* WHAT YOU ARE ASKED TO DO
All records should be reproduced verbatim.

* DATA FOR THE TASK
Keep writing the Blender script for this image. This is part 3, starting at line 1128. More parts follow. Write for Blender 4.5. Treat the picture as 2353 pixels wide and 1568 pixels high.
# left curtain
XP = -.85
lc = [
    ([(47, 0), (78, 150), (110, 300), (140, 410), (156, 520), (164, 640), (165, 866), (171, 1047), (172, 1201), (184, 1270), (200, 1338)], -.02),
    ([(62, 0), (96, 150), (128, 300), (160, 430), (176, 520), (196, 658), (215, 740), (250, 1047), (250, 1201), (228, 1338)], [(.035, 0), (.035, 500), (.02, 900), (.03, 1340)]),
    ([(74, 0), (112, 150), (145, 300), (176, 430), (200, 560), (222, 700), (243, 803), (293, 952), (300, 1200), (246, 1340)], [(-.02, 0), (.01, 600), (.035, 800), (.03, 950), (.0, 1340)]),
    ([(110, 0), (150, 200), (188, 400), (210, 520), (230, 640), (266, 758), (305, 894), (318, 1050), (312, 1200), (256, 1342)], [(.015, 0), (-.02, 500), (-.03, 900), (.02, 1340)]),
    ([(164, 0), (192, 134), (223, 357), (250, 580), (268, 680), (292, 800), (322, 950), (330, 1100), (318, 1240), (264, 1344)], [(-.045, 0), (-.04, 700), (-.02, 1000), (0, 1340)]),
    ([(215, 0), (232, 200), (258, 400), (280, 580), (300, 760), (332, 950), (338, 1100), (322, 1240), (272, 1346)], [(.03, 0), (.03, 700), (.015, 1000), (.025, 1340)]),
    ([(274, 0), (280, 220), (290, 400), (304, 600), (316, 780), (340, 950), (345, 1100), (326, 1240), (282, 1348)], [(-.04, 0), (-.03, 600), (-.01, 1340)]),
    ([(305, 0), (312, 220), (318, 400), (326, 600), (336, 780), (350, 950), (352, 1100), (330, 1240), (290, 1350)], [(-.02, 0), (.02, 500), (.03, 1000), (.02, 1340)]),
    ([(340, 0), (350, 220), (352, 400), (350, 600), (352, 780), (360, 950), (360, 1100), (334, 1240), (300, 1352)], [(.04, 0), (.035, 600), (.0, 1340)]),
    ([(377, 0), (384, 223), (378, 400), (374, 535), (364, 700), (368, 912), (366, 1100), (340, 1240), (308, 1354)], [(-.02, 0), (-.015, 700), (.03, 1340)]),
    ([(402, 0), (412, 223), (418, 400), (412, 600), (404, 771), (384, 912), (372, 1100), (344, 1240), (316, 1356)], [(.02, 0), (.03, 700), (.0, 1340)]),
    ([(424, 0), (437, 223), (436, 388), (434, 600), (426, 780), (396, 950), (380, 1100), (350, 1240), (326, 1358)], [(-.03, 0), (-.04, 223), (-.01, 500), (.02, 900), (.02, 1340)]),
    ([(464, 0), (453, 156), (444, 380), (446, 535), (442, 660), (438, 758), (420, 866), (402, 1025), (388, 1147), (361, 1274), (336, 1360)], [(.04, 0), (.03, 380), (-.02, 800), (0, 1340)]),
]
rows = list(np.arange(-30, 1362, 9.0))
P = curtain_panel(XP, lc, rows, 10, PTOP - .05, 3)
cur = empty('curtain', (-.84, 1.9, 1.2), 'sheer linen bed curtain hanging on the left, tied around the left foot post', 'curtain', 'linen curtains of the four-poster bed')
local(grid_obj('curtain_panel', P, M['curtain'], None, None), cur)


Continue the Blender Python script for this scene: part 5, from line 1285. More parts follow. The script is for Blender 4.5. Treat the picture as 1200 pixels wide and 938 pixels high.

* TASK SOLUTION
Keep writing the Blender script for this image. This is part 3, starting at line 1128. More parts follow. Write for Blender 4.5. Treat the picture as 2353 pixels wide and 1568 pixels high.
# left curtain
XP = -.85
lc = [
    ([(47, 0), (78, 150), (110, 300), (140, 410), (156, 520), (164, 640), (165, 866), (171, 1047), (172, 1201), (184, 1270), (200, 1338)], -.02),
    ([(62, 0), (96, 150), (128, 300), (160, 430), (176, 520), (196, 658), (215, 740), (250, 1047), (250, 1201), (228, 1338)], [(.035, 0), (.035, 500), (.02, 900), (.03, 1340)]),
    ([(74, 0), (112, 150), (145, 300), (176, 430), (200, 560), (222, 700), (243, 803), (293, 952), (300, 1200), (246, 1340)], [(-.02, 0), (.01, 600), (.035, 800), (.03, 950), (.0, 1340)]),
    ([(110, 0), (150, 200), (188, 400), (210, 520), (230, 640), (266, 758), (305, 894), (318, 1050), (312, 1200), (256, 1342)], [(.015, 0), (-.02, 500), (-.03, 900), (.02, 1340)]),
    ([(164, 0), (192, 134), (223, 357), (250, 580), (268, 680), (292, 800), (322, 950), (330, 1100), (318, 1240), (264, 1344)], [(-.045, 0), (-.04, 700), (-.02, 1000), (0, 1340)]),
    ([(215, 0), (232, 200), (258, 400), (280, 580), (300, 760), (332, 950), (338, 1100), (322, 1240), (272, 1346)], [(.03, 0), (.03, 700), (.015, 1000), (.025, 1340)]),
    ([(274, 0), (280, 220), (290, 400), (304, 600), (316, 780), (340, 950), (345, 1100), (326, 1240), (282, 1348)], [(-.04, 0), (-.03, 600), (-.01, 1340)]),
    ([(305, 0), (312, 220), (318, 400), (326, 600), (336, 780), (350, 950), (352, 1100), (330, 1240), (290, 1350)], [(-.02, 0), (.02, 500), (.03, 1000), (.02, 1340)]),
    ([(340, 0), (350, 220), (352, 400), (350, 600), (352, 780), (360, 950), (360, 1100), (334, 1240), (300, 1352)], [(.04, 0), (.035, 600), (.0, 1340)]),
    ([(377, 0), (384, 223), (378, 400), (374, 535), (364, 700), (368, 912), (366, 1100), (340, 1240), (308, 1354)], [(-.02, 0), (-.015, 700), (.03, 1340)]),
    ([(402, 0), (412, 223), (418, 400), (412, 600), (404, 771), (384, 912), (372, 1100), (344, 1240), (316, 1356)], [(.02, 0), (.03, 700), (.0, 1340)]),
    ([(424, 0), (437, 223), (436, 388), (434, 600), (426, 780), (396, 950), (380, 1100), (350, 1240), (326, 1358)], [(-.03, 0), (-.04, 223), (-.01, 500), (.02, 900), (.02, 1340)]),
    ([(464, 0), (453, 156), (444, 380), (446, 535), (442, 660), (438, 758), (420, 866), (402, 1025), (388, 1147), (361, 1274), (336, 1360)], [(.04, 0), (.03, 380), (-.02, 800), (0, 1340)]),
]
rows = list(np.arange(-30, 1362, 9.0))
P = curtain_panel(XP, lc, rows, 10, PTOP - .05, 3)
cur = empty('curtain', (-.84, 1.9, 1.2), 'sheer linen bed curtain hanging on the left, tied around the left foot post', 'curtain', 'linen curtains of the four-poster bed')
local(grid_obj('curtain_panel', P, M['curtain'], None, None), cur)


Continue the Blender Python script for this scene: part 5, from line 1285. More parts follow. The script is for Blender 4.5. Treat the picture as 1200 pixels wide and 938 pixels high.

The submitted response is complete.